Вряд ли Шаляпин был столь одержим идеей возмездия, реванша, скорее сам Горький с его обостренным социальным темпераментом так остро воспринял рассказ певца. К тому же и Георгий Иосифович Любимов-Деркач (1846—1900), несмотря на его показную свирепость – а как еще можно сдерживать богемные страсти бродячей труппы? – знал толк в театре, умело вел антрепризу, ценил талантливых и преданных делу актеров. Газеты писали о прекрасном хоре малороссийской труппы, отлично сыгранном оркестре, сильных солистах.
В Самарканде фамилия Федора, правда с опечаткой, попадает на страницы газеты «Окраина»: «Молодой и хороший голос г-на Шеляпина заставил позабыть его не особенное уменье держаться на сцене».
Работа у Деркача – неплохая школа для начинающего певца, хотя назвать ее легкой нельзя: едва ли не каждый день новый спектакль, времени на репетиции почти не оставалось. Приходилось рассчитывать на собственную наблюдательность, интуицию, смекалку и находчивость. Этими качествами Федор, несомненно, овладевал. Деркач оценил его природную одаренность, стал поручать ему новые партии и даже увеличил жалованье до некогда обещанных 40 рублей. Певица О. В. Арди-Светлова впоследствии вспоминала: «Деркач прекрасно разбирался в своем деле и очень любил хорошие голоса в хоре… Голос Шаляпина резко выделялся своей красотой и мощью. Уже скоро он начал петь ответственные партии – Султана в “Запорожце за Дунаем”, Петра в “Наталке Полтавке”, а в дивертисменте – арию Сусанина “Чуют правду”. В то время он был простой, задушевный, и каждый помогал ему чем только мог».
Положение Федора в труппе укрепилось, Деркач «дал ему ход» и даже начал строить репертуар «на Шаляпина». Однако когда в Баку Федор встретил во французской оперетте Е. Лассаля старых друзей и Семенова-Самарского, то, поддавшись настроению, присоединился к ним. Деркач, разумеется, рассвирепел и, как часто поступали провинциальные антрепренеры, отказался вернуть Федору паспорт. Но и это обстоятельство не остановило импульсивного юношу. В самом деле, чем не поступишься ради славного дружества, доброй компании! Мягкий и приветливый Самарский был ему милее требовательного Деркача, начинающий певец нуждался в отеческом покровительстве и, размягченный радостной встречей, весело запел в хоре французской оперетки, где, по его признанию, французов было человека три-четыре, а остальные евреи и земляки.
«Французы» ставили не только оперетки, но и оперы.

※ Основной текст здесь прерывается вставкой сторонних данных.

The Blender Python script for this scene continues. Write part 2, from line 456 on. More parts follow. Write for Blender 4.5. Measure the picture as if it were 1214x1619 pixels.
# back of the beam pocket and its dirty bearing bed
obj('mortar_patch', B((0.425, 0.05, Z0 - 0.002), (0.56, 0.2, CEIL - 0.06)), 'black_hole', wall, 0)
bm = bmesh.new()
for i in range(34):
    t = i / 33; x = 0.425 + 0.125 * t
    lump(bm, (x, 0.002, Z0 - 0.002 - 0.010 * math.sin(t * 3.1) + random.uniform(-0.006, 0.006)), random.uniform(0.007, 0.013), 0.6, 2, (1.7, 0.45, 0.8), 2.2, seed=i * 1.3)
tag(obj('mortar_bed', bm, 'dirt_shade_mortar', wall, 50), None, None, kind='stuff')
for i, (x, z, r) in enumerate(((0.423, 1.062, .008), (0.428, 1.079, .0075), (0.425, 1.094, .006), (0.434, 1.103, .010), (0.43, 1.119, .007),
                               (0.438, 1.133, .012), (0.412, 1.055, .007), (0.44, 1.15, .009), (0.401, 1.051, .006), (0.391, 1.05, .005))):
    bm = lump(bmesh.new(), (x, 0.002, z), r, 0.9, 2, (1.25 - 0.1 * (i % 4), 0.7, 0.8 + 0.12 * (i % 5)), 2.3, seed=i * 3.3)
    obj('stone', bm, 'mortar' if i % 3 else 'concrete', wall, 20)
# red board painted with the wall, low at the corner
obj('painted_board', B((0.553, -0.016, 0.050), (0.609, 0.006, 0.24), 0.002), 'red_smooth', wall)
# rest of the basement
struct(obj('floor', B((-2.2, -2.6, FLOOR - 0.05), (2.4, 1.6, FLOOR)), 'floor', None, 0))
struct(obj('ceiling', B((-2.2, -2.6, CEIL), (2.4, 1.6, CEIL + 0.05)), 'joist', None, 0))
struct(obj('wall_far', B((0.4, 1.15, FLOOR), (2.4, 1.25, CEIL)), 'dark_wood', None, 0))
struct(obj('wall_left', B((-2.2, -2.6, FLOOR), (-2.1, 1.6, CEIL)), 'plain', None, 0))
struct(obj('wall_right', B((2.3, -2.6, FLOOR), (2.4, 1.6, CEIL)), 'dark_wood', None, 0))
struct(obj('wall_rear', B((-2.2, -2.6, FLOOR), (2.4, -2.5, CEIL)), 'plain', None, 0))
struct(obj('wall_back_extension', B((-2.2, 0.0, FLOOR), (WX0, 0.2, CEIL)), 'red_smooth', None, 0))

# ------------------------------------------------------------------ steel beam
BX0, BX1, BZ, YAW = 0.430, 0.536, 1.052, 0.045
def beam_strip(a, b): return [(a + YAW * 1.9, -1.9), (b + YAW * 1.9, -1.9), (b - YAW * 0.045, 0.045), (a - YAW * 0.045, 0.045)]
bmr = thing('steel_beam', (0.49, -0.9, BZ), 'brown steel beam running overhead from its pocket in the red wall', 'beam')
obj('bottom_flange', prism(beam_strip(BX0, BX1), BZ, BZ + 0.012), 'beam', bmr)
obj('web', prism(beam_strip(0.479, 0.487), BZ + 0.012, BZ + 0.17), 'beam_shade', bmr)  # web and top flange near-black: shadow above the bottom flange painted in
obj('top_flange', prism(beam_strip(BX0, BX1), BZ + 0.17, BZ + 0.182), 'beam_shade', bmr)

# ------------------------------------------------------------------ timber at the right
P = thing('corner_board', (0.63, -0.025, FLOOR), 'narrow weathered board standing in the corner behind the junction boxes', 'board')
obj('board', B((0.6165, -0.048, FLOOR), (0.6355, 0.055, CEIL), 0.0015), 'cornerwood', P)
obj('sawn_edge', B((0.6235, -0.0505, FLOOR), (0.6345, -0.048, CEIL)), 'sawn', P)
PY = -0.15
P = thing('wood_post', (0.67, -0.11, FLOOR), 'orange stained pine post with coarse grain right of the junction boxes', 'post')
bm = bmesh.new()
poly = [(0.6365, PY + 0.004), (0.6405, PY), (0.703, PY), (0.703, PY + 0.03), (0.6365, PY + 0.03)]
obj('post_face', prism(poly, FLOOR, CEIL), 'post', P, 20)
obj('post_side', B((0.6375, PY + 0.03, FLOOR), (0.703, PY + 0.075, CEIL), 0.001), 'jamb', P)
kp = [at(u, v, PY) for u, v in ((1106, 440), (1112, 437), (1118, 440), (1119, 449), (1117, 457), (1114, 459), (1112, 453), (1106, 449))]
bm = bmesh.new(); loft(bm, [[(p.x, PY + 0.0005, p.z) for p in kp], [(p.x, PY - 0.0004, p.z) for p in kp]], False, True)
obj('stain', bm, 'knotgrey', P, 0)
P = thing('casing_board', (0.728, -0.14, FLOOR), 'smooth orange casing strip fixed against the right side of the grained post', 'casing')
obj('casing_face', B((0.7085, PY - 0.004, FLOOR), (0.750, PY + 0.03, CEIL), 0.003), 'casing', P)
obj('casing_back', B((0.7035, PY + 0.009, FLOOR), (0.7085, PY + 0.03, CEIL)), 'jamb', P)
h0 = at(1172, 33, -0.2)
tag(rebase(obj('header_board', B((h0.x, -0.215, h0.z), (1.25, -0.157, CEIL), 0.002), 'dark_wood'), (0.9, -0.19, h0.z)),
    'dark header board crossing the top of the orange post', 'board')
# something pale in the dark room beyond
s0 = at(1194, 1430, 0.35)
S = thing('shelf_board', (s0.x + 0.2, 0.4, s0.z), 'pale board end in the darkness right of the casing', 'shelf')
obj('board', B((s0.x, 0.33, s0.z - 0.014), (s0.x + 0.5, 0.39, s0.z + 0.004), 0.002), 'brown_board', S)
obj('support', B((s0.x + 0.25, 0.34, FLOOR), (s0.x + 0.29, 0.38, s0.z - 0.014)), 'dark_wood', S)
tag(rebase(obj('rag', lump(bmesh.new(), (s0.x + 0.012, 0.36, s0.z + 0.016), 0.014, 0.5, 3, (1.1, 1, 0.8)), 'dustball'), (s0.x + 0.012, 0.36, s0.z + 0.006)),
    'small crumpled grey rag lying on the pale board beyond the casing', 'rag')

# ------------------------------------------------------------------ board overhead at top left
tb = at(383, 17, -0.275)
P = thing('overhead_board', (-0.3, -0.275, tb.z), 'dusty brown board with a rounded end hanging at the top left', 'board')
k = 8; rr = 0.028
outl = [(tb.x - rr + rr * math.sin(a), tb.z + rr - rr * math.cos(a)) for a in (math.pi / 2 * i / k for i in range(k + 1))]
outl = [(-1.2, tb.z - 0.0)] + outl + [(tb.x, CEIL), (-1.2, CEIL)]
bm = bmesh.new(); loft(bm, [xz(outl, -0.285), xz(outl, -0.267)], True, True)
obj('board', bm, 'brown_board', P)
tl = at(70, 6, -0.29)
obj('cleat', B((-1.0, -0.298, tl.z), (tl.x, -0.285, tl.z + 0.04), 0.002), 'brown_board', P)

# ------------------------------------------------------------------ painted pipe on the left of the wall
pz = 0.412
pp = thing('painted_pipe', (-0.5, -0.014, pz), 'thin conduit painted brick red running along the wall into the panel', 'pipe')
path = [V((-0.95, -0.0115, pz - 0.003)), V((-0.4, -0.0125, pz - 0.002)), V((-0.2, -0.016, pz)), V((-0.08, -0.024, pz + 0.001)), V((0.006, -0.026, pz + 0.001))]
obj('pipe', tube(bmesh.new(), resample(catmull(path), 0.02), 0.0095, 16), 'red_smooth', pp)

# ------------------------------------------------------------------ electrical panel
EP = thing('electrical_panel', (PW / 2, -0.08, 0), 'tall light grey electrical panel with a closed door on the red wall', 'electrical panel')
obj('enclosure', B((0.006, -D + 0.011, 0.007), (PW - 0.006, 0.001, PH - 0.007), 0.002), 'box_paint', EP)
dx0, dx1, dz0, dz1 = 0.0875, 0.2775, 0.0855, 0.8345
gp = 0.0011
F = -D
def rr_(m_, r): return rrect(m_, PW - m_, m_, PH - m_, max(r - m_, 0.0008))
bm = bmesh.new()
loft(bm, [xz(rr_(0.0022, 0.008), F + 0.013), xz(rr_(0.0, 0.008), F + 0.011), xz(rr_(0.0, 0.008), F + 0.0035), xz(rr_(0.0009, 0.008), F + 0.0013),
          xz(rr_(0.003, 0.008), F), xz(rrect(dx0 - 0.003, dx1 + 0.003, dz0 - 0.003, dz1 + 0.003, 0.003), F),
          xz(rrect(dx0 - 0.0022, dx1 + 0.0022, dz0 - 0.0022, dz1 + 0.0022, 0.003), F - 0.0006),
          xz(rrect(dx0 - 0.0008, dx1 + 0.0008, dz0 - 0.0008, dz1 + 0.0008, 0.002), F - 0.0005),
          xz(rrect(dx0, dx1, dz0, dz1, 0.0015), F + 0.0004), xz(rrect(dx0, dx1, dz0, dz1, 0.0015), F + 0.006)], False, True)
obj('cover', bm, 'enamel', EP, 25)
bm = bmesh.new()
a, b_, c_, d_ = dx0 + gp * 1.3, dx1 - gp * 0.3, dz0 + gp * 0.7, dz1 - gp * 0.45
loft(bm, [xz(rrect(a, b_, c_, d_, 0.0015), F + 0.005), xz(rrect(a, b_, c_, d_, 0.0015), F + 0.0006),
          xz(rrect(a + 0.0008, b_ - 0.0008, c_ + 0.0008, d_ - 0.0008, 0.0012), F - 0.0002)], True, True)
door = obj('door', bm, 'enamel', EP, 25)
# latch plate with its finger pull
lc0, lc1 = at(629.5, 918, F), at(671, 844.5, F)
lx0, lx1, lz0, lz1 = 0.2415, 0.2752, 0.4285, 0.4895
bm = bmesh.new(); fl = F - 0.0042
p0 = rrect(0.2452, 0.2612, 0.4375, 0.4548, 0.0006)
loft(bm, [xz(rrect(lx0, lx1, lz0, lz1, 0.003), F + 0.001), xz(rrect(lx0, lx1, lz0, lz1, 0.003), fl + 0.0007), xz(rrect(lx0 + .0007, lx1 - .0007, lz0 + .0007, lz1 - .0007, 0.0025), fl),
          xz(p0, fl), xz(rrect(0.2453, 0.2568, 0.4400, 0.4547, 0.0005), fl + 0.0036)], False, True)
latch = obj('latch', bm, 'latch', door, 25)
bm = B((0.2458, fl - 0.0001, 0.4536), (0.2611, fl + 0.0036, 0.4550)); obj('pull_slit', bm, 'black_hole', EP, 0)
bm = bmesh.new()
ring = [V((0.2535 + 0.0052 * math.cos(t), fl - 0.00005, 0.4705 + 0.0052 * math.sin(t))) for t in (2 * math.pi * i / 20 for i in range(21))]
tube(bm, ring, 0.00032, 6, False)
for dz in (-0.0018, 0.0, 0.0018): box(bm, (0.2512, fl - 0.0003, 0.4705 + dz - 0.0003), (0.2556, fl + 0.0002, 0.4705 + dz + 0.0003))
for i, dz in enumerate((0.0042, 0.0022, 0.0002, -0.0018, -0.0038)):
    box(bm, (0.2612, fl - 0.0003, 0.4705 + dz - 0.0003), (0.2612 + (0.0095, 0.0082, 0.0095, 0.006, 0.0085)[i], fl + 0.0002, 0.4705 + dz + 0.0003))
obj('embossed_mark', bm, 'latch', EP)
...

Федору тут же поручили партию Жермона в «Травиате», и, как вспоминал актер М. А. Завадский, его участие было столь успешным, что повлияло на сборы. Радость, однако, оказалась преждевременной. Оперетка тифлисской публике вдруг наскучила, труппа развалилась, актеры разбрелись кто куда. «Подарком судьбы» для Федора стало теплое пальто, приобретенное в магазине готового платья «по записке» управляющего труппой Л. Л. Пальмского. Жизнь без денег, да еще и без паспорта, стала совсем унылой. Федор пристроился на пристань крючником, иногда подрабатывал в церковном хоре. Наступали холода, а пальто уже продано… Но судьба снова улыбнулась певцу: он нашел на улице ситцевый платок, в котором узлом были завязаны четыре двугривенных. Федор бросился в татарскую лавку, досыта поел, а за оставшиеся деньги уговорил железнодорожного кондуктора довезти до Тифлиса…

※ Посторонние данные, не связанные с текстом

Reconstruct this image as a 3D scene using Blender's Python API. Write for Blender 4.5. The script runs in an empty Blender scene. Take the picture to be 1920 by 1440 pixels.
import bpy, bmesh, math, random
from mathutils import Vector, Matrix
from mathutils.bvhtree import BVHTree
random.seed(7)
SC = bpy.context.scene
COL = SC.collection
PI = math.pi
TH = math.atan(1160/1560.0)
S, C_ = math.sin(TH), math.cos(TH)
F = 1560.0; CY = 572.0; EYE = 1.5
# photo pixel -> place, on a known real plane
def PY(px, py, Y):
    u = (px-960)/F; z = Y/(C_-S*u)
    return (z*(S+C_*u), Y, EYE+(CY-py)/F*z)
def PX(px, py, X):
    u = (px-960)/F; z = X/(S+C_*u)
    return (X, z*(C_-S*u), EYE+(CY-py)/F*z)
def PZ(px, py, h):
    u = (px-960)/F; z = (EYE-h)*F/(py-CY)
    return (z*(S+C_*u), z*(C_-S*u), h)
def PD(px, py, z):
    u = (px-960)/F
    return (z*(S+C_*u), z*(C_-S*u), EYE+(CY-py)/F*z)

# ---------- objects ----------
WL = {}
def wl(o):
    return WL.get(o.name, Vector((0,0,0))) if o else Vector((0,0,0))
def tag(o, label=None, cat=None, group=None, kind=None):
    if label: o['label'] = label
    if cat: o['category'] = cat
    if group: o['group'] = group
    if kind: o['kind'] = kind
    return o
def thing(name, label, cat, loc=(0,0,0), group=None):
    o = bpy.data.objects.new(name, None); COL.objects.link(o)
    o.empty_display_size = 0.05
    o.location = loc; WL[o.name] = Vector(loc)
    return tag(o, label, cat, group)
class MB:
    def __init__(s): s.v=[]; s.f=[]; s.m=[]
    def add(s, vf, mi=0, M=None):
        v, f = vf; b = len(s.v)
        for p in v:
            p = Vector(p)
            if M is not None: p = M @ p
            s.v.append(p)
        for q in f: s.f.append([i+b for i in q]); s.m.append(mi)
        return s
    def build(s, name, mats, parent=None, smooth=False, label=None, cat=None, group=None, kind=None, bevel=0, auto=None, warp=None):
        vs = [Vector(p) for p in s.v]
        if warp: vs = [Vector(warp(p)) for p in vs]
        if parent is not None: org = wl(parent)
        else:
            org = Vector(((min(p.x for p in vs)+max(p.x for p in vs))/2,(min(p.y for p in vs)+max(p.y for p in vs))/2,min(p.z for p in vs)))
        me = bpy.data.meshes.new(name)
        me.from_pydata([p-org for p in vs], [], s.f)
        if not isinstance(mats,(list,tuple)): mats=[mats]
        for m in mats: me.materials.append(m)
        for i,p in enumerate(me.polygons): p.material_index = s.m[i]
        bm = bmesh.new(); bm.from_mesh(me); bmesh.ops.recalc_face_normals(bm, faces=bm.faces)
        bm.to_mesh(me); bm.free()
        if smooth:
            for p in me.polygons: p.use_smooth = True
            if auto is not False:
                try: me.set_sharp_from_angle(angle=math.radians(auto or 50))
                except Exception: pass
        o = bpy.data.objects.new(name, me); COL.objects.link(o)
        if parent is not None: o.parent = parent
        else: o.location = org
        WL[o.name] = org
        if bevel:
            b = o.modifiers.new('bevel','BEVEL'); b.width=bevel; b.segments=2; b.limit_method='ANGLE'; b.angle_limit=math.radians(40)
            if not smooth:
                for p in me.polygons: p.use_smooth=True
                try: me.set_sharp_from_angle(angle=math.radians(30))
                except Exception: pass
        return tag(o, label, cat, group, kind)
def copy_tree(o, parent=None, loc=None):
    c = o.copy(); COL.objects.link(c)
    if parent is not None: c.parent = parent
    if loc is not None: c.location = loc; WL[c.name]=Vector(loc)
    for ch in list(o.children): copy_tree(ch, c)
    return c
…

Грузинская столица гостеприимно встретила Шаляпина. Федор разыскал Семенова-Самарского, тот свел его с антрепренером Р. Ключаревым, у которого Самарский сам подвизался артистом. Бывший офицер пробовал себя в театральном деле и собирал оперную труппу. Стоял Великий пост, петь по-русски запрещалось, но опера называлась итальянской, хотя итальянцев в труппе было лишь двое: оркестрант-флейтист и хорист Понтэ, добрый знакомый Федора еще по Баку.
Батум, Кутаис, Елисаветполь… Федор пел почти каждый вечер, иногда подменяя заболевшего Семенова-Самарского. Репертуар Шаляпина ширился: Валентин в «Фаусте», Феррандо в «Трубадуре», кардинал Броньи в «Жидовке», Жорж Жермон в «Травиате», Сват в «Русалке»… Вроде бы трудности миновали, жалованье платили вполне приличное: 75 рублей. Но неисповедимы актерские судьбы! Легкомысленная супруга антрепренера Ключарева сбежала с молодым артистом, оскорбленный офицер оказался сражен женским коварством, горестно запил – труппа распалась.